Directions for this task: Records follow. Copy every line with "scene".

Task inputs:
-*-*-

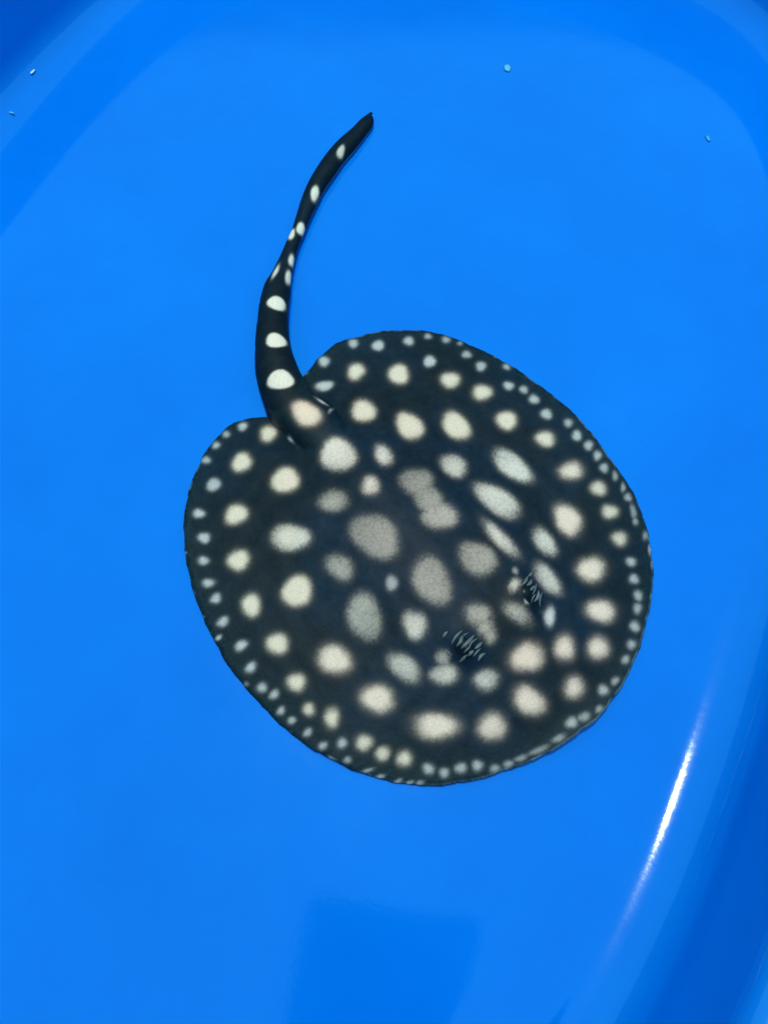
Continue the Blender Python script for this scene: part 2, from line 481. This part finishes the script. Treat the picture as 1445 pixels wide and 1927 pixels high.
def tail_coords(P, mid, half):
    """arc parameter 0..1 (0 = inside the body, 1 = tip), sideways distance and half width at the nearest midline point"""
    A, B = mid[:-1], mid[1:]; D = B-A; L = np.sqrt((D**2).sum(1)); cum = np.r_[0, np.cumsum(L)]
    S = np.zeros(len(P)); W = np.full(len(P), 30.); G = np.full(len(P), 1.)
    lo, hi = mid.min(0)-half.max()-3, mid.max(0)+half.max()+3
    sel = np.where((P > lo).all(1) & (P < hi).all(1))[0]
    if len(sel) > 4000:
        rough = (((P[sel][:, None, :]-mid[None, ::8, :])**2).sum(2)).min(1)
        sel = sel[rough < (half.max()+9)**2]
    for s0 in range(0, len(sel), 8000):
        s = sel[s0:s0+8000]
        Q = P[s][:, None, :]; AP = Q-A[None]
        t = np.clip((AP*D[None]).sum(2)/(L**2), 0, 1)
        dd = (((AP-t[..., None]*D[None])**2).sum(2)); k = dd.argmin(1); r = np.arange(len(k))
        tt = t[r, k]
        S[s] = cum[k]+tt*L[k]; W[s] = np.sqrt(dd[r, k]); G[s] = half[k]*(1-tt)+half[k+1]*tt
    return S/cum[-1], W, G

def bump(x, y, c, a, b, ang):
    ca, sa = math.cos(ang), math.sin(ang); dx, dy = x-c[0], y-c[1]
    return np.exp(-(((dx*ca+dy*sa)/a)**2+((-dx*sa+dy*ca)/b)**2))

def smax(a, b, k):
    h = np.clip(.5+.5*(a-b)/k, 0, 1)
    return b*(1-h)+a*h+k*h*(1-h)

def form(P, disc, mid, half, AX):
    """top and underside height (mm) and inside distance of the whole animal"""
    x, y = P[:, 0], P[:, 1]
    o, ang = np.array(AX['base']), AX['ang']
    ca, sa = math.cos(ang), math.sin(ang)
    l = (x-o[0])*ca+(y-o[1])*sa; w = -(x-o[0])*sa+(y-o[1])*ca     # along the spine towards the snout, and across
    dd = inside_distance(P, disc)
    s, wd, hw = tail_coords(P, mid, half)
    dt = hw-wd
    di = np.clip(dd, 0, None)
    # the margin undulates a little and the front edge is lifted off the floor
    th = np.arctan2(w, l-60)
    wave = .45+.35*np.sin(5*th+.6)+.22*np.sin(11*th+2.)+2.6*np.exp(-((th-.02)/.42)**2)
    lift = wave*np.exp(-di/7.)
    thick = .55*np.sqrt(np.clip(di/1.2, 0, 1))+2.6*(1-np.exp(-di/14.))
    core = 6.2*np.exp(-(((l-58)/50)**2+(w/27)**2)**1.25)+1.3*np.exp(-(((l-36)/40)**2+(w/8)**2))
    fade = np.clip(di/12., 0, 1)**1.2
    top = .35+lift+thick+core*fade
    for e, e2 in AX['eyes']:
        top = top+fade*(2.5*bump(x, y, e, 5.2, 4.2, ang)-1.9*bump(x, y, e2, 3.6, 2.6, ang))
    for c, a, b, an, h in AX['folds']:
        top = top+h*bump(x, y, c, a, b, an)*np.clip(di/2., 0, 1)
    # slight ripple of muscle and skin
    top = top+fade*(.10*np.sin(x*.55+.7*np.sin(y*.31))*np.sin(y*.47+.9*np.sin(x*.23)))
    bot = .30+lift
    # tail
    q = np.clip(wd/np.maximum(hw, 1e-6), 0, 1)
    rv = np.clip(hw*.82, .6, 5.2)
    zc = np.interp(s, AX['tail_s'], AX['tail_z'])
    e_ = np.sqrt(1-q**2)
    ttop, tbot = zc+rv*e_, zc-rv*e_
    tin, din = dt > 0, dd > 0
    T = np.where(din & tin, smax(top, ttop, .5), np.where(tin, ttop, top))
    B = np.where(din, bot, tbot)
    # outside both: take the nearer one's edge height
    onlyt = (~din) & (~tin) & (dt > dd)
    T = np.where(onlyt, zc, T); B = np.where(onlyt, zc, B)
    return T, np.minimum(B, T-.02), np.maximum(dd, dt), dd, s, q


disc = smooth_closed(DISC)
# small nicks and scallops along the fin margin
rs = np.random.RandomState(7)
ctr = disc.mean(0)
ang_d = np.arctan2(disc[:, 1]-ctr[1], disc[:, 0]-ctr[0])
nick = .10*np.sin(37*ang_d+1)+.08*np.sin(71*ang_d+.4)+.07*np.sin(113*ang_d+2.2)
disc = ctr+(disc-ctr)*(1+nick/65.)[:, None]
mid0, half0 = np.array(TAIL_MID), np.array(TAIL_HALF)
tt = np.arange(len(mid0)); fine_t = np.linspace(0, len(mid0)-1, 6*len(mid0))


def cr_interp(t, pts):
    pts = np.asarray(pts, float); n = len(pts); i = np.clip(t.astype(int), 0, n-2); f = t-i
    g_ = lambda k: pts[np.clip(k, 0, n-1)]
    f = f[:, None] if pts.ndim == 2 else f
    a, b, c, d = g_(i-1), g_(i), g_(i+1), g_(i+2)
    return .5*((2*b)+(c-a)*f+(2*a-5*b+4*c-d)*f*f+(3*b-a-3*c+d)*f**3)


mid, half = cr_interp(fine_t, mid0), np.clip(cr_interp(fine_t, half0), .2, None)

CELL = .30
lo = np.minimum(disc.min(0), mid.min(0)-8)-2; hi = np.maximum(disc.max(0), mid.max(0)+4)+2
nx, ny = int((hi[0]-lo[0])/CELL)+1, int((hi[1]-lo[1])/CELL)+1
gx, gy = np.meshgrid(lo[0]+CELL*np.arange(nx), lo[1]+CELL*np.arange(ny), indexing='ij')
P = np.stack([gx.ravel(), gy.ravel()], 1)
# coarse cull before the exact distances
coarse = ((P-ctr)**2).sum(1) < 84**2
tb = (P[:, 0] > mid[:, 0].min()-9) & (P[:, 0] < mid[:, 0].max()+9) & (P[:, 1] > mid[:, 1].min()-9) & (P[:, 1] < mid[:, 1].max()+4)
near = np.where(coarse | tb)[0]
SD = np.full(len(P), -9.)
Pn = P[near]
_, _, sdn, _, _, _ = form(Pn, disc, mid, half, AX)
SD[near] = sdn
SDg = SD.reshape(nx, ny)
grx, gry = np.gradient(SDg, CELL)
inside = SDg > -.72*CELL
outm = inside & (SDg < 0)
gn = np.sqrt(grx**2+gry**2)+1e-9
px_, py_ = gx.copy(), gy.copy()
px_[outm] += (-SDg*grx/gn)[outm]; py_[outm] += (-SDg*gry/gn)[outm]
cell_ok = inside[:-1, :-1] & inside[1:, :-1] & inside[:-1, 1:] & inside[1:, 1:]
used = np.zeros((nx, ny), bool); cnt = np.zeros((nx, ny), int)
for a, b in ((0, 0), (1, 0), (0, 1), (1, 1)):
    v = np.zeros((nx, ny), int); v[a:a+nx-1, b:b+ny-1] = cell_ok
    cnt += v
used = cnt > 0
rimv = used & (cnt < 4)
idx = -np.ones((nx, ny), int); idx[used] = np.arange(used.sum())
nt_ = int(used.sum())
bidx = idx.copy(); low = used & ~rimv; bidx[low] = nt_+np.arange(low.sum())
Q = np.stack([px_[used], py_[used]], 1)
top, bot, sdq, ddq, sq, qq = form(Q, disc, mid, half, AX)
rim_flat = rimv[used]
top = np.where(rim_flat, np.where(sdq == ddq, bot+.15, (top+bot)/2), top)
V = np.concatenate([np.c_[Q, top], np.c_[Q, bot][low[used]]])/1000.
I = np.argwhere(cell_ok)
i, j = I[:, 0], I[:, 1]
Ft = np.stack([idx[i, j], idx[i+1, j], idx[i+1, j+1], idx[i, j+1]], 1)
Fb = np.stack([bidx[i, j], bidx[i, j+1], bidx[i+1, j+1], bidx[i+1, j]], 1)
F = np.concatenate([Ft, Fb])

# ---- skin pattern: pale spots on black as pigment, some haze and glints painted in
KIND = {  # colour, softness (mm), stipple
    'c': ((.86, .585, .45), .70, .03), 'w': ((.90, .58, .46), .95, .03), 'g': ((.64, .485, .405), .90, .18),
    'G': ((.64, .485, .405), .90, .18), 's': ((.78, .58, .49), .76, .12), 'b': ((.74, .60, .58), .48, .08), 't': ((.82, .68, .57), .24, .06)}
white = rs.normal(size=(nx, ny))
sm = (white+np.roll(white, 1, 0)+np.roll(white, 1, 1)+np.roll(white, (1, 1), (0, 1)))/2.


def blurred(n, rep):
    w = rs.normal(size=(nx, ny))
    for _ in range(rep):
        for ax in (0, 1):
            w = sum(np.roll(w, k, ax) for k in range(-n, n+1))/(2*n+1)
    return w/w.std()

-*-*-

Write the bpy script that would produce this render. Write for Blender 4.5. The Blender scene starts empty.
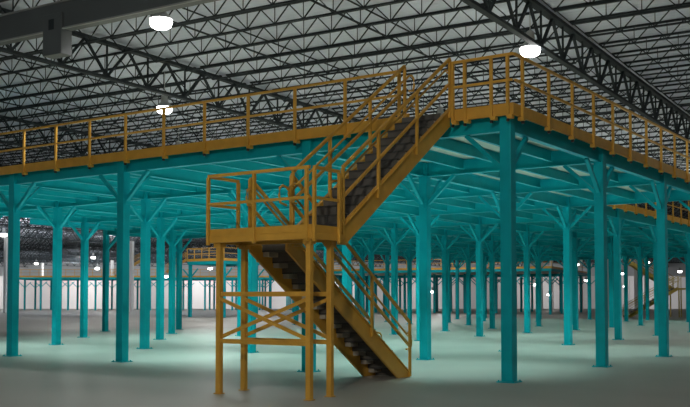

-*-*-

Written answer:
Continue the Blender Python script for this scene: part 2, from line 481. This part finishes the script. Treat the picture as 1445 pixels wide and 1927 pixels high.
Write the bpy script that would produce this render. Write for Blender 4.5. The Blender scene starts empty.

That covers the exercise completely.